Now, in insurance jargon, we say these two contracts are in different risk pools (because of motivation). If I don’t charge based on that difference in risk, either I can’t sell my product, or I will eventually almost certainly get CRUSHED by adverse selection. (AIG anyone?) And yet, with a CDS, the “insurable interest” is separable, and I the insurer have no say in its separation. The benefit of portability in a CDS allows it to move between the two risk pools, but I the insurer cannot change the premium I charge as it does. (I might not even know it has.)

And that’s why “insurable interest” is not merely a legal definition of insurance. That’s why it is central to it: Because I can’t price my product properly unless insurable interest is fixed in the contract.
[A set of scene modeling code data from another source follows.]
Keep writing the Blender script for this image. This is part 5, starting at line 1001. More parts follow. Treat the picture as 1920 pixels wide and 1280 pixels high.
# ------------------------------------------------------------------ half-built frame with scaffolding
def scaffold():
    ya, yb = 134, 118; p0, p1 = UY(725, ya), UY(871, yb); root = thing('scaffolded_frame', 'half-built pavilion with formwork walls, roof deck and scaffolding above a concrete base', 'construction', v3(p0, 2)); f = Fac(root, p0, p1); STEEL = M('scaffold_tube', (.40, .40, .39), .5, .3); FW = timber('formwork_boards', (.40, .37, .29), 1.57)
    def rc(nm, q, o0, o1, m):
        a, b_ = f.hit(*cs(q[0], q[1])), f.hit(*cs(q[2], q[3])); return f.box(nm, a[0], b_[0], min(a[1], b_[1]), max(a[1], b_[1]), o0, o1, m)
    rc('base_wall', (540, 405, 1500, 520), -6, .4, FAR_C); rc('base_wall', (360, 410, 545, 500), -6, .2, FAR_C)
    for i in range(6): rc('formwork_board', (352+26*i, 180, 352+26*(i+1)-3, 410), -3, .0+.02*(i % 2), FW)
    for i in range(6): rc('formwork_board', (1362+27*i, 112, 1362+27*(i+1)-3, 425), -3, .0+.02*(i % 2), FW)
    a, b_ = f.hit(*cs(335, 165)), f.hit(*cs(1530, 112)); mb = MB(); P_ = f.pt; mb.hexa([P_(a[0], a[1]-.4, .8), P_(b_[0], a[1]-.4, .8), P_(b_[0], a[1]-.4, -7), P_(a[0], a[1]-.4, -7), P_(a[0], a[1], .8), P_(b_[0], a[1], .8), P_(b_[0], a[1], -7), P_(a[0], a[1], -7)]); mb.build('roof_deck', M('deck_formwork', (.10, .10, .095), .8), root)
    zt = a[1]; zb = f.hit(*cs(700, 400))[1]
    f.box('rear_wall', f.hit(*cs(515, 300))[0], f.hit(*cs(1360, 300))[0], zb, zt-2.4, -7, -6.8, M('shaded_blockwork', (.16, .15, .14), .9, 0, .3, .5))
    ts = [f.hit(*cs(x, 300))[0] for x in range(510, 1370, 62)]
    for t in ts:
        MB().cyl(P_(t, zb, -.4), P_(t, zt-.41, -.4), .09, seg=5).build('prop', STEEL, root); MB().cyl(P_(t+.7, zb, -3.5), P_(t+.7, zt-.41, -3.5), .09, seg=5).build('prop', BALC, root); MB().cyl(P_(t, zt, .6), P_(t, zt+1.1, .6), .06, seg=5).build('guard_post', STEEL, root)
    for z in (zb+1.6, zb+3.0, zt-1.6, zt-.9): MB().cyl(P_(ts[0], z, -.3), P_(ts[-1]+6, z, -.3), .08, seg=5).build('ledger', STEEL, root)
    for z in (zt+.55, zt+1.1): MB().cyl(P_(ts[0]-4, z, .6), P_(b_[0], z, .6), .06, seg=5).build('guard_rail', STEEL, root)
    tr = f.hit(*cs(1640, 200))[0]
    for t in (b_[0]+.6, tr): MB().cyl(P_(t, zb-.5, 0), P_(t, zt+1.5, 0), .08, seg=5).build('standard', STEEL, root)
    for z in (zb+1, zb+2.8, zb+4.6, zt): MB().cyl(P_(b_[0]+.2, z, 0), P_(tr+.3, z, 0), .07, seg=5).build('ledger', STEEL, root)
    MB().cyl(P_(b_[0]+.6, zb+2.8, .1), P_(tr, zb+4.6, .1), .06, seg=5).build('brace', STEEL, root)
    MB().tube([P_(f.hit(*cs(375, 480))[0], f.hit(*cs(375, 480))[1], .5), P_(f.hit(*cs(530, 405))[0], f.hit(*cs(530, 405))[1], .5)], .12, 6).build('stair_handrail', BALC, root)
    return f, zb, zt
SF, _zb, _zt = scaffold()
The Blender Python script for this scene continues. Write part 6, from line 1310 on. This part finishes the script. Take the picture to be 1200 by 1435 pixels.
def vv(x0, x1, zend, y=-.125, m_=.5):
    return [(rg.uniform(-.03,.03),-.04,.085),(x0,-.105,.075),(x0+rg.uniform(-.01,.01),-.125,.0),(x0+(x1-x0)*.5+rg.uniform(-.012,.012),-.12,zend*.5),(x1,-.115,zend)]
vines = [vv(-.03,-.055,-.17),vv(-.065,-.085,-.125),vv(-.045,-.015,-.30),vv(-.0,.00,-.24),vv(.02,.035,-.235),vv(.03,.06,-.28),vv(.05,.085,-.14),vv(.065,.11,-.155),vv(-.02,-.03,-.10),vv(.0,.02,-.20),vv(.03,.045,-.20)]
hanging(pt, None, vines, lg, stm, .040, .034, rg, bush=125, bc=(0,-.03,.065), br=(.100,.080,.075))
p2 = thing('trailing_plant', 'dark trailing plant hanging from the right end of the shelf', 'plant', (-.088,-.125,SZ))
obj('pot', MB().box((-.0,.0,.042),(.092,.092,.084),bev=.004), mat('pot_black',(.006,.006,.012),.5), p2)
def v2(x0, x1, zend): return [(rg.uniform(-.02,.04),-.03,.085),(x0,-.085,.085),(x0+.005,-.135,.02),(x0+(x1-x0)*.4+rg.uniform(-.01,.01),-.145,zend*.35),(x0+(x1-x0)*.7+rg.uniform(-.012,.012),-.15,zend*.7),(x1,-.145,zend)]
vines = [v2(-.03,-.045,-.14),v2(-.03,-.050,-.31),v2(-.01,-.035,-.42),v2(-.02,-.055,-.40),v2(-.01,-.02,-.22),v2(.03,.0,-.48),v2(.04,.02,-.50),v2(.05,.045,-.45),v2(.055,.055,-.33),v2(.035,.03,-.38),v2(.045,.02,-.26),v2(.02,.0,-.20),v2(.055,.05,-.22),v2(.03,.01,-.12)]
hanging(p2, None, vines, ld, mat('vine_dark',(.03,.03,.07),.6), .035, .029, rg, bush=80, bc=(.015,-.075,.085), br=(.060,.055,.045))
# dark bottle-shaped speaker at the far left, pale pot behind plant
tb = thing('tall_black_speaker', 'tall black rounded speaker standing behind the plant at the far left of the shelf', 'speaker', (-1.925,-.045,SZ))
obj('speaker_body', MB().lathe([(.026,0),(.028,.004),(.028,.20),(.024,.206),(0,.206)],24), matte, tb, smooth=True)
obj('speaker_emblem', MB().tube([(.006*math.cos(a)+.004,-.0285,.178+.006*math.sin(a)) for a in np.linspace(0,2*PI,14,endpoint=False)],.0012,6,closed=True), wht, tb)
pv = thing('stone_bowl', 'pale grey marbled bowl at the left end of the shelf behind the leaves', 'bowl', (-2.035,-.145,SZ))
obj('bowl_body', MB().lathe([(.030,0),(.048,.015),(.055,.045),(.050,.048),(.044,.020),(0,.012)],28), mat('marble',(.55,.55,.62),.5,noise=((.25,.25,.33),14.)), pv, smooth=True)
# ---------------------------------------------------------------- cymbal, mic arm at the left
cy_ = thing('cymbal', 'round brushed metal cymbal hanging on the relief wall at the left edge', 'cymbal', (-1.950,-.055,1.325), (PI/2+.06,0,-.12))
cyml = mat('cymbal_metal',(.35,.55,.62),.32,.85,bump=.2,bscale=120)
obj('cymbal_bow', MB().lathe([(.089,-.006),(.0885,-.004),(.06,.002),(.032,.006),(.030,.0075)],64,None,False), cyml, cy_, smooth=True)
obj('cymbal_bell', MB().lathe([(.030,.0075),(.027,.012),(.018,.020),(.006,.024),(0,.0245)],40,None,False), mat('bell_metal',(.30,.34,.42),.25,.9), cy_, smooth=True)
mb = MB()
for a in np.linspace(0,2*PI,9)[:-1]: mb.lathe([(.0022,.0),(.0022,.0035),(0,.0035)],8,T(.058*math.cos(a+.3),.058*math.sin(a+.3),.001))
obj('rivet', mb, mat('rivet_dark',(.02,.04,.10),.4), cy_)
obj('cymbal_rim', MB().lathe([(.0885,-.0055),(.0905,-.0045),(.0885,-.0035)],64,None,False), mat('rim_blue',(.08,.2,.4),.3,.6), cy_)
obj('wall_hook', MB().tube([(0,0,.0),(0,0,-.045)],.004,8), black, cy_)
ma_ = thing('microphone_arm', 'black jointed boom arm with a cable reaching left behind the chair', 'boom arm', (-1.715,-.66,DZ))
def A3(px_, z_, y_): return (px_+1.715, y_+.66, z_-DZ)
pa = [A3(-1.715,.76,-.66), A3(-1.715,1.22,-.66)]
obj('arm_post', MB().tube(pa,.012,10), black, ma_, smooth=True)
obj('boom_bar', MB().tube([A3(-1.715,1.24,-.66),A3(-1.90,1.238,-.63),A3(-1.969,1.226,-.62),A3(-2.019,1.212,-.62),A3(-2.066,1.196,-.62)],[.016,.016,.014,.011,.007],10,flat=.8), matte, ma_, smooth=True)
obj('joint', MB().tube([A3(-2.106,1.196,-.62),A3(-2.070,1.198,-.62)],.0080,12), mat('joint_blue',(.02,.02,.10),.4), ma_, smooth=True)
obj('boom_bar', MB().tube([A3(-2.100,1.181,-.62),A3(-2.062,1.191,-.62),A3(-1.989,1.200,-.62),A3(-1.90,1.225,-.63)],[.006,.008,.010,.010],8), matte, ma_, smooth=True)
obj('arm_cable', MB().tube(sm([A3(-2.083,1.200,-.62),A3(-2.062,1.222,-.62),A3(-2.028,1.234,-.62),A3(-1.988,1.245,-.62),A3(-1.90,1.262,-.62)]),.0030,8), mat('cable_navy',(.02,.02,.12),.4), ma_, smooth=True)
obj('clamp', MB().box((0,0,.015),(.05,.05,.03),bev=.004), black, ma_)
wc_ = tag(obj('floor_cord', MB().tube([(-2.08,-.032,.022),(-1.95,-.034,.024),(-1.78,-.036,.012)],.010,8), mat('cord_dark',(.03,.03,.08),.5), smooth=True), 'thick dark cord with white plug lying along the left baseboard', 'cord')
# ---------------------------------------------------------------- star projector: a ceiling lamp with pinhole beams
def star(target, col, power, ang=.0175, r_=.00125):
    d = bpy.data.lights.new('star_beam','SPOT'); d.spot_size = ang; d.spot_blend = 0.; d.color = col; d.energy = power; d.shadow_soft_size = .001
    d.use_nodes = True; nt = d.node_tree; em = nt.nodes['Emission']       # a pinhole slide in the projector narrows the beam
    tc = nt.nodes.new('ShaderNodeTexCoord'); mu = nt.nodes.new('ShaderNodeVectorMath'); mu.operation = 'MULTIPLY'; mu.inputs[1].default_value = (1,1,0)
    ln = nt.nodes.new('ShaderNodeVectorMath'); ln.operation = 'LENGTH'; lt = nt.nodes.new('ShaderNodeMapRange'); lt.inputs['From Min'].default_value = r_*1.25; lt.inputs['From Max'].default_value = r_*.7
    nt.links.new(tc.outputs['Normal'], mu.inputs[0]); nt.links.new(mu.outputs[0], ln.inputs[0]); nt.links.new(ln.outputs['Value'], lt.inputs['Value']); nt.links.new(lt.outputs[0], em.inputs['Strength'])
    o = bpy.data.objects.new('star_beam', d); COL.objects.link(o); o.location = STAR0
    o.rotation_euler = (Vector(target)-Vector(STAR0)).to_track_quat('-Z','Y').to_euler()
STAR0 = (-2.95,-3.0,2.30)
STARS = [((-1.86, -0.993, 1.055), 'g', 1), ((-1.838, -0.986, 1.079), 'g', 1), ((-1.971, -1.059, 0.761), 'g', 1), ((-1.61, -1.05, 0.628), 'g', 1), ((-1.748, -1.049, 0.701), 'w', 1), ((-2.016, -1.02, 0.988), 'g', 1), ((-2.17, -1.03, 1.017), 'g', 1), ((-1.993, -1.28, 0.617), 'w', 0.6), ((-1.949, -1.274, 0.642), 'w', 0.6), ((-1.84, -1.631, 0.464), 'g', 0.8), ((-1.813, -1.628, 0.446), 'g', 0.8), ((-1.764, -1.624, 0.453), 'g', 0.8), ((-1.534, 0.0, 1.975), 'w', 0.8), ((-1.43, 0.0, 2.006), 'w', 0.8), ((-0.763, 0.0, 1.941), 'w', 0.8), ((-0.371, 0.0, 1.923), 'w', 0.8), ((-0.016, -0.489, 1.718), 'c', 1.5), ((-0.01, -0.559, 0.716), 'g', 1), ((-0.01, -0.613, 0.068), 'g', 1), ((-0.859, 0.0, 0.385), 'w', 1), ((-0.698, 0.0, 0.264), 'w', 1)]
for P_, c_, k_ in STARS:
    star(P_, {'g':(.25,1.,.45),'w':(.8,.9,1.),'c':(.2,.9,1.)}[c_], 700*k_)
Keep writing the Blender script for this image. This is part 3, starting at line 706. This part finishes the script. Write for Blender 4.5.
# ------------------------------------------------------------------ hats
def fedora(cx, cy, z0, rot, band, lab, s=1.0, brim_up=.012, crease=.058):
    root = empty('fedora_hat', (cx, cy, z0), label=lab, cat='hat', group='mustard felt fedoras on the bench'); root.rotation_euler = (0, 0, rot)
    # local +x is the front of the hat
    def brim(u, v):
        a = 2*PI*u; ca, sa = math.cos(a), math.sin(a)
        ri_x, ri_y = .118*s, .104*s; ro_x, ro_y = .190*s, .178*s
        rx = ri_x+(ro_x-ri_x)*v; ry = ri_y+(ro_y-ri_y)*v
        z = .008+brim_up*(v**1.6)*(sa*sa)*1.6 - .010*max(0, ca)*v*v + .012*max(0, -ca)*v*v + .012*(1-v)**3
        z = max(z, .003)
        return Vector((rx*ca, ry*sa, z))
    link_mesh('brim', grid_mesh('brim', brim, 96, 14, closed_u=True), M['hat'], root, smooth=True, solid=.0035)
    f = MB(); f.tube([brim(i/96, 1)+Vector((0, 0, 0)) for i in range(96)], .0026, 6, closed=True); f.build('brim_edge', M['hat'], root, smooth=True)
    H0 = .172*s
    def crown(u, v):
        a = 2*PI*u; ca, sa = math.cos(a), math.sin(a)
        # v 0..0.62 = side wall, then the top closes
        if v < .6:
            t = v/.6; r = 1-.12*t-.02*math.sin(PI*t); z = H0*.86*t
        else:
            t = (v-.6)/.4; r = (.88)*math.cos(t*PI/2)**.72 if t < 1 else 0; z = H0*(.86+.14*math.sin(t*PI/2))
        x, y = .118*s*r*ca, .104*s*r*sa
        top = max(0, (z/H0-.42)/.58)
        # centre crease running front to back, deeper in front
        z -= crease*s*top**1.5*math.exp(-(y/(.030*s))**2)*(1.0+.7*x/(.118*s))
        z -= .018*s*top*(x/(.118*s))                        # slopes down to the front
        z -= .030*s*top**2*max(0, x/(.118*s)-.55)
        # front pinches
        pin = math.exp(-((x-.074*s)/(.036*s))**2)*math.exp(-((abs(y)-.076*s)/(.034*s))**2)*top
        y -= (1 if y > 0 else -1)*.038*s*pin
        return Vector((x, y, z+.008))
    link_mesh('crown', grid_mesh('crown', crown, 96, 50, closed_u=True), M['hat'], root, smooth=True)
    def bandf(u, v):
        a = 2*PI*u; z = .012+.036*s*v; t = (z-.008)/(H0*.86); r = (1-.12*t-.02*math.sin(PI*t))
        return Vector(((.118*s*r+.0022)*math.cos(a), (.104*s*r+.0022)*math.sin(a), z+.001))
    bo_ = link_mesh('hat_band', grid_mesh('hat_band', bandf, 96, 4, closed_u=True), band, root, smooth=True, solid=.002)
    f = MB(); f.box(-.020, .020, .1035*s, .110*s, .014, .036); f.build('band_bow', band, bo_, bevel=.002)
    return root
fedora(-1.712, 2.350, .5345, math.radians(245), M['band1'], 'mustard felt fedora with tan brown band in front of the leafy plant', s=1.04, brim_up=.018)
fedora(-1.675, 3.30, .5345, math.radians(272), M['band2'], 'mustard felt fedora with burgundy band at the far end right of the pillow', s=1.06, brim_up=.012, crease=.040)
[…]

It is either a part of it, or it isn’t, and I have to be able to control for that.

To follow this through to it’s logical conclusion (which apparently no one yet has done, not even in Congress!), the reason there is even a discussion of this is that everyone keeps trying to force two completely different products into one box, SIMPLY BECAUSE THEY HAVE THE SAME TRIGGERING EVENT. They are not the same product, and if they are forced to be one, neither product will perform as they actually should and need to. And we will have another CDS disaster waiting down the road for us.